To recap, I thought Ben’s original post was unfair even if he happened to be right about Nonlinear because of how chilling it is for everyone else to know they could be on blast if they try to do anything. It sounded like NL made mistakes, but they sounded like very typical mistakes of EA/rationalists when they try out new or unusual social arrangements. Since the attitude around me if you don’t like contracts you entered is generally “tough shit, get more agency”, I was surprised at the responses saying Alice and Chloe should have been protected from an arrangement they willing entered (that almost anyone but EAs/rationalists would have told them was a bad idea). It made me think Ben/Lightcone had a double standard toward an org they already didn’t like because of Emerson talking about Machiavellian strategies and marketing.

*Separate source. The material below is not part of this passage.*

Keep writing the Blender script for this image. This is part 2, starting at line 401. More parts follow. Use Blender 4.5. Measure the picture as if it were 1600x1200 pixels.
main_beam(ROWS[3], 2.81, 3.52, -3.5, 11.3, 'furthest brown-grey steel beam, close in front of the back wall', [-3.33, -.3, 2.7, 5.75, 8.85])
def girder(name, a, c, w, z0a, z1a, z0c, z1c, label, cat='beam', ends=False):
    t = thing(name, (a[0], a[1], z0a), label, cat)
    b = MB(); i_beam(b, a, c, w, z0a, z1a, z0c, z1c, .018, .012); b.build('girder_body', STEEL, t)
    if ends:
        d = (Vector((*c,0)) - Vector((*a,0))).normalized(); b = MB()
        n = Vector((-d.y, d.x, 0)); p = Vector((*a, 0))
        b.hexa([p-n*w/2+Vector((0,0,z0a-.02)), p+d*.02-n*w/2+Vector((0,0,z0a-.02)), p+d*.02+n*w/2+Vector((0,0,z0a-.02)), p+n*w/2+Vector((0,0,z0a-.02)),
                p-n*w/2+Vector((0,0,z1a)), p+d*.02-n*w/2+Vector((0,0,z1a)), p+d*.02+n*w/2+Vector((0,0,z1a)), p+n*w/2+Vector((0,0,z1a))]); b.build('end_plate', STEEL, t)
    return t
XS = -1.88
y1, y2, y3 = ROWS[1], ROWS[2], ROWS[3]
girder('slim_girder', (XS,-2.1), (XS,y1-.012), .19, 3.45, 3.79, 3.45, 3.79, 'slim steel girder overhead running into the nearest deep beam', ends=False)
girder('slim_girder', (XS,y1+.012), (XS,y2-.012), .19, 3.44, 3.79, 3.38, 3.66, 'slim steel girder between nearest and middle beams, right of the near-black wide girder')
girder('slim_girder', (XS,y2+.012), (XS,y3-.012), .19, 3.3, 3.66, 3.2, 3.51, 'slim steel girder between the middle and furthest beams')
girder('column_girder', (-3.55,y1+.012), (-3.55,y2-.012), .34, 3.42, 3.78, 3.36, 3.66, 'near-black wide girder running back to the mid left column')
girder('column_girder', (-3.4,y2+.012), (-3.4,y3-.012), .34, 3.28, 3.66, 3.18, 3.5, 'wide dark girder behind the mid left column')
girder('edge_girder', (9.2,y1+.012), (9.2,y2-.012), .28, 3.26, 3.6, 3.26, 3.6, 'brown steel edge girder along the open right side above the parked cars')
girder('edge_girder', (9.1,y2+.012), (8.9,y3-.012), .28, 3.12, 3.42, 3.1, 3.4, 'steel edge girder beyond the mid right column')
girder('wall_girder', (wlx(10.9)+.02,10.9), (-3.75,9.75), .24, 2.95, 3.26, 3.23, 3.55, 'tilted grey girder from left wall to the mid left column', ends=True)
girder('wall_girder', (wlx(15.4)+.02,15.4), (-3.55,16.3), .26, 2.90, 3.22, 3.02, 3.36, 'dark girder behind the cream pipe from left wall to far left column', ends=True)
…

Idk if Emerson talking about libel was premature. Many have taken it as an obvious escalation, but it seems like he called it exactly right because NL’s reputation is all but destroyed. Maybe if he hadn’t said that Ben would have waited for their response before publishing, and it would have been better. I think it’s naive and irresponsible for Ben/Lightcone to act like a post like Ben’s was all-in-the-family or something and Emerson was the one getting too real. These forums are NL’s constituency. Damaging their reputation in EA is damaging the main reputation that matters.

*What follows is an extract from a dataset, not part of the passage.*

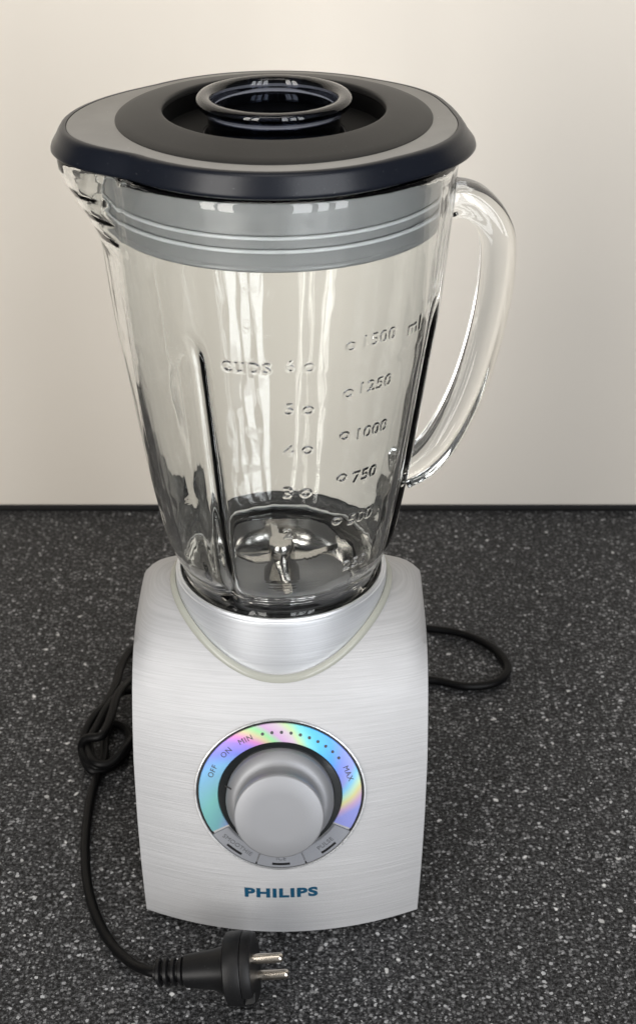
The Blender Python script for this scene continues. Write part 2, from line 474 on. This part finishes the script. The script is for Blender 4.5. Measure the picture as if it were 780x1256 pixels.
# ---- power cord and plug
def gp(px, py, z): p = onz(px, py, z); return (p.x, p.y, z)
r_c = .0026
cord = [(-.010, .066, .022), (.010, .092, .012), (.045, .114, .004), gp(525, 834, .003), gp(572, 842, .003), gp(610, 836, .003), gp(622, 817, .003), gp(604, 795, .003), gp(568, 778, .003),
        gp(525, 771, .003), (.055, .176, .003), (.02, .172, .003), (-.05, .165, .003), (-.085, .158, .003), gp(165, 795, .004), gp(150, 815, .006), gp(143, 838, .009), gp(131, 862, .012), gp(115, 880, .013), gp(104, 902, .011), gp(104, 926, .008),
        gp(118, 941, .006), gp(142, 932, .008), gp(160, 912, .012), gp(176, 884, .012), gp(172, 852, .012), gp(152, 848, .014), gp(134, 866, .016), gp(120, 890, .014), gp(110, 912, .012),
        gp(116, 934, .012), gp(136, 936, .012), gp(154, 918, .016), gp(170, 892, .016), gp(178, 860, .008), gp(166, 834, .010), gp(146, 850, .020), gp(136, 880, .021), gp(126, 902, .019), gp(106, 906, .016), gp(101, 920, .008),
        gp(112, 944, .005), gp(134, 942, .004), gp(152, 926, .004), gp(158, 900, .003), gp(140, 888, .003), gp(130, 905, .003), gp(128, 930, .003), gp(120, 952, .003), gp(112, 978, .003), gp(107, 1010, .003), gp(105, 1045, .003), gp(108, 1085, .003),
        gp(118, 1122, .003), gp(136, 1156, .003), gp(160, 1180, .007), gp(180, 1190, .0125), gp(192, 1193, .0139)]
path = cr(cord, 9)
tube(path, r_c, 12).make('power_cord', M['cable'], base, 60)

A0 = Vector(gp(192, 1193, .0140)); B0 = onz(283, 1188, .0188)
ax = (B0 - A0).normalized(); 
roll = R(18)
su = (Vector((0, 0, 1)) - ax * ax.z).normalized(); sv = ax.cross(su)   # su up, sv sideways
u2 = su * cos(roll) + sv * sin(roll); v2 = ax.cross(u2)
Lp = (B0 - A0).length
def psec(s_, a_, b_, pw=2.6, seg=40):
    out = []
    for k in range(seg):
        t = 2 * pi * k / seg; c_, q_ = cos(t), sin(t)
        out.append(A0 + ax * s_ + u2 * (a_ * math.copysign(abs(c_) ** (2 / pw), c_)) + v2 * (b_ * math.copysign(abs(q_) ** (2 / pw), q_)))
    return out
def loft(secs):
    g = G().grid(secs, closed_v=True); m_ = len(secs[0])
    g.f.append(tuple(range(m_))); g.f.append(tuple((len(secs) - 1) * m_ + k for k in range(m_))); return g
plug = loft([psec(.0135, .0058, .0062), psec(.0145, .0072, .0074), psec(.020, .0082, .0080), psec(.028, .0096, .0088), psec(.0335, .0112, .0098), psec(.036, .0120, .0105)]).make('plug', M['plug'], base, 40)
# round flange with two notches in its rim
def flange(s_, r, notch):
    out = []
    for k in range(72):
        t = 2 * pi * k / 72; rr = r
        if notch and abs(sin(t)) > cos(R(9)): rr = r - .0040
        out.append(A0 + ax * s_ + u2 * (rr * cos(t)) + v2 * (rr * sin(t)))
    return out
fl = loft([flange(.0348, .0158, 0), flange(.0356, .0172, 0), flange(.0428, .0178, 0), flange(.0434, .0174, 0)]).make('flange', M['plug'], plug, 40)
loft([flange(.0437, .0172, 1), flange(.0475, .0170, 1), flange(.0485, .0162, 1)]).make('face_plate', M['plug'], plug, 40)
g = G()
for k in range(4):
    s_ = .0005 + k * .0036
    for q in loft([psec(s_, .0056, .0056), psec(s_ + .0004, .0063, .0063), psec(s_ + .0018, .0065, .0065), psec(s_ + .0022, .0058, .0058)]),: g.add(q.v, q.f)
q = loft([psec(-.001, .0036, .0036), psec(.014, .0050, .0050)]); g.add(q.v, q.f)
g.make('strain_relief', M['plug'], plug, 40)
for sgn in (-1, 1):
    def pin(s_, r): 
        return [A0 + ax * s_ + u2 * (sgn * .0092 + r * cos(k * pi / 10)) + v2 * (r * sin(k * pi / 10)) for k in range(20)]
    pn = loft([pin(.048, .0024), pin(.0615, .0024), pin(.0628, .0021), pin(.0633, .0014)]).make('pin', M['brass'], plug, 50)

# ================================================================== glass jar
ZJ = .158
jar = thing('glass_jar', 'clear glass blender jug with handle, pouring spout and raised scale, seated in the silver collar', 'blender jug', (0, 0, ZJ))
PO = [(.163, .0405), (.1635, .0455), (.1655, .0478), (.169, .0493), (.175, .0510), (.190, .0566), (.210, .0604), (.227, .0633), (.250, .0664), (.275, .0697), (.290, .0717), (.305, .0738), (.325, .0757), (.345, .0773), (.360, .0786), (.371, .0790), (.3775, .0797)]
def Ro(z): return interp(z, [p[0] for p in PO], [p[1] for p in PO])
SP = R(194)
RIBS = [R(-117.5), R(-20), R(76), R(152)]
def wrap(a): return (a + pi) % (2 * pi) - pi
prof = []   # (r, z, side)
pz = cr([(r, z, 0) for z, r in PO], 9)
prof += [(p.x, p.y, 0) for p in pz]
prof += [(.0796, .3805, 0), (.0790, .3818, 0), (.0776, .3824, 1), (.0763, .3818, 1), (.0756, .3805, 1)]
for k in range(1, 96):
    z = .3805 - k * (.3805 - .190) / 96; prof.append((Ro(min(z, .3775)) - .0046 - .0006 * sstep(.3, .2, z), z, 1))
prof += [(p.x, p.y, 1) for p in cr([(Ro(.19) - .0052, .190, 0), (.0490, .1815, 0), (.0455, .1752, 0), (.0410, .1722, 0), (.0385, .1712, 0)], 5)]
prof += [(.0378, .1705, 1), (.0375, .169, 1), (.0375, .1645, 1), (.0382, .1632, 1)]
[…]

I did think the original post was witch-hunty. Even if it was all true and balanced (just not able to share smoking guns) re:NL, the effect on readers is to communicate that smallish infractions will out you as not good enough or reveal your unacceptable character. I’m starting a new org and it terrified me that my inevitable mistakes would be unacceptable.“No mistakes allowed” seems like the worst norm imaginable for a community like ours. It actually is okay to make mistakes with org structure and employer-employee relationships and try again.
Zooming out from this particular case, I’m concerned that our community is both (1) extremely encouraging and tolerant of experimentation and poor, undefined boundaries and (2) very quick to point the finger when any experiment goes wrong. If we don’t want to have strict professional norms I think it’s unfair to put all the blame on failed experiments without updating the algorithm that allows people embark on these experiments with community approval.

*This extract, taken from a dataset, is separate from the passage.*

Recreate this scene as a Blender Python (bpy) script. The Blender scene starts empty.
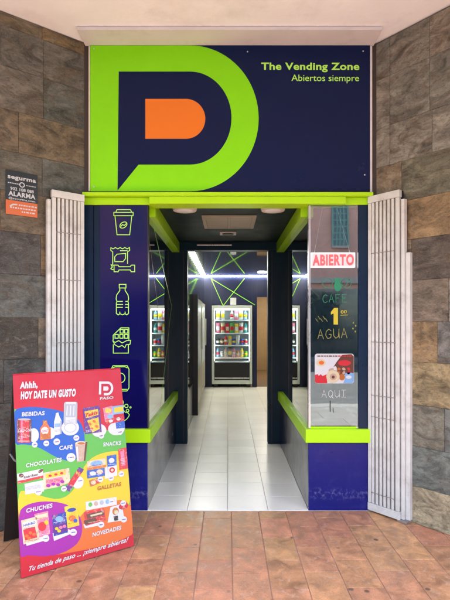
import bpy, math, random
from mathutils import Vector
random.seed(7)
S = bpy.context.scene
C = S.collection
R = math.radians

# ------------------------------------------------------------------ camera, world, sun, exposure
cam_d = bpy.data.cameras.new('camera'); cam = bpy.data.objects.new('camera', cam_d); C.objects.link(cam)
cam.location = (0, -3.76, 1.5); cam.rotation_euler = (R(90), 0, 0)
cam_d.sensor_width = 36; cam_d.lens = 28.2
cam_d.shift_x = -3/600; cam_d.shift_y = 23/600
cam_d.clip_start = .02; cam_d.clip_end = 2000
S.camera = cam
W = bpy.data.worlds.new('World'); S.world = W; W.use_nodes = True
wn = W.node_tree
sky = wn.nodes.new('ShaderNodeTexSky'); sky.sky_type = 'NISHITA'; sky.sun_disc = False
sky.sun_elevation = R(60); sky.sun_rotation = R(170)
wn.nodes['Background'].inputs[1].default_value = .15
wn.links.new(sky.outputs[0], wn.nodes['Background'].inputs[0])
sd = bpy.data.lights.new('sun', 'SUN'); sd.energy = 4.0; sd.angle = R(.5); sd.color = (1, .985, .965)
sun = bpy.data.objects.new('sun', sd); C.objects.link(sun); sun.rotation_euler = (R(30), 0, R(10)); sun.location = (0, -9, 16)
S.view_settings.view_transform = 'Standard'; S.view_settings.look = 'None'
S.view_settings.gamma = 1; S.view_settings.use_curve_mapping = False
S.view_settings.exposure = 3.2
S.render.engine = 'CYCLES'
S.cycles.use_denoising = True
S.cycles.max_bounces = 12; S.cycles.diffuse_bounces = 5; S.cycles.glossy_bounces = 6
S.cycles.transparent_max_bounces = 16; S.cycles.transmission_bounces = 6
S.cycles.sample_clamp_indirect = 6

# ------------------------------------------------------------------ materials
def s2l(c): return tuple((x/255/12.92 if x/255 <= .04045 else ((x/255+.055)/1.055)**2.4) for x in c)
def mat(name, col, rough=.5, var=.12, scale=6, bump=0, bscale=60, metal=0, spec=.5, coat=0, rvar=.08, attr=None, emis=0, dirt=None, dscale=3):
    m = bpy.data.materials.new(name); m.use_nodes = True
    nt = m.node_tree; N = nt.nodes; L = nt.links; b = N['Principled BSDF']
    b.inputs['Roughness'].default_value = rough; b.inputs['Metallic'].default_value = metal
    b.inputs['Specular IOR Level'].default_value = spec; b.inputs['Coat Weight'].default_value = coat
    b.inputs['Coat Roughness'].default_value = .04
    tc = N.new('ShaderNodeTexCoord')
    nz = N.new('ShaderNodeTexNoise'); nz.inputs['Scale'].default_value = scale; nz.inputs['Detail'].default_value = 6; nz.inputs['Roughness'].default_value = .6
    L.new(tc.outputs['Object'], nz.inputs['Vector'])
    mr = N.new('ShaderNodeMapRange'); mr.inputs[1].default_value = .25; mr.inputs[2].default_value = .75
    mr.inputs[3].default_value = 1-var; mr.inputs[4].default_value = 1+var
    L.new(nz.outputs['Fac'], mr.inputs[0])
    mx = N.new('ShaderNodeVectorMath'); mx.operation = 'SCALE'
    if attr:
        a = N.new('ShaderNodeAttribute'); a.attribute_name = attr; L.new(a.outputs['Color'], mx.inputs[0])
    else:
        mx.inputs[0].default_value = col
    L.new(mr.outputs[0], mx.inputs['Scale'])
    out = mx.outputs[0]
    if dirt:
        n2 = N.new('ShaderNodeTexNoise'); n2.inputs['Scale'].default_value = dscale; n2.inputs['Detail'].default_value = 9; n2.inputs['Roughness'].default_value = .68
        L.new(tc.outputs['Object'], n2.inputs['Vector'])
        m2 = N.new('ShaderNodeMapRange'); m2.inputs[1].default_value = .52; m2.inputs[2].default_value = .78; m2.inputs[4].default_value = dirt[1]
        L.new(n2.outputs['Fac'], m2.inputs[0])
        mm = N.new('ShaderNodeMix'); mm.data_type = 'RGBA'
        L.new(m2.outputs[0], mm.inputs[0]); L.new(out, mm.inputs[6]); mm.inputs[7].default_value = (*dirt[0], 1)
        out = mm.outputs[2]
    L.new(out, b.inputs['Base Color'])
    if rvar:
        r2 = N.new('ShaderNodeMapRange'); r2.inputs[1].default_value = .3; r2.inputs[2].default_value = .7
        r2.inputs[3].default_value = max(0, rough-rvar); r2.inputs[4].default_value = min(1, rough+rvar)
        L.new(nz.outputs['Fac'], r2.inputs[0]); L.new(r2.outputs[0], b.inputs['Roughness'])
    if bump:
        n3 = N.new('ShaderNodeTexNoise'); n3.inputs['Scale'].default_value = bscale; n3.inputs['Detail'].default_value = 8
        L.new(tc.outputs['Object'], n3.inputs['Vector'])
        bp = N.new('ShaderNodeBump'); bp.inputs['Strength'].default_value = bump; bp.inputs['Distance'].default_value = .01
        L.new(n3.outputs['Fac'], bp.inputs['Height']); L.new(bp.outputs[0], b.inputs['Normal'])
    if emis:
        b.inputs['Emission Color'].default_value = (*col, 1); b.inputs['Emission Strength'].default_value = emis
    return m
def emit(name, col, s):
    m = bpy.data.materials.new(name); m.use_nodes = True
    b = m.node_tree.nodes['Principled BSDF']; b.inputs['Base Color'].default_value = (*[c*.5 for c in col], 1)
    b.inputs['Emission Color'].default_value = (*col, 1); b.inputs['Emission Strength'].default_value = s
    return m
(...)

To be perfectly clear, I think this community has poor professional boundaries and a poor understanding of why normie boundaries exist. I would like better boundaries all around. I don’t think we get better boundaries by acting like a failure like this is due to character or lack of integrity instead of bad engineering. If you wouldn’t have looked at it before it imploded and thought the engineering was bad, I think that’s the biggest thing that needs to change. I’m concerned that people still think that if you have good enough character (or are smart enough, etc), you don’t need good boundaries and systems.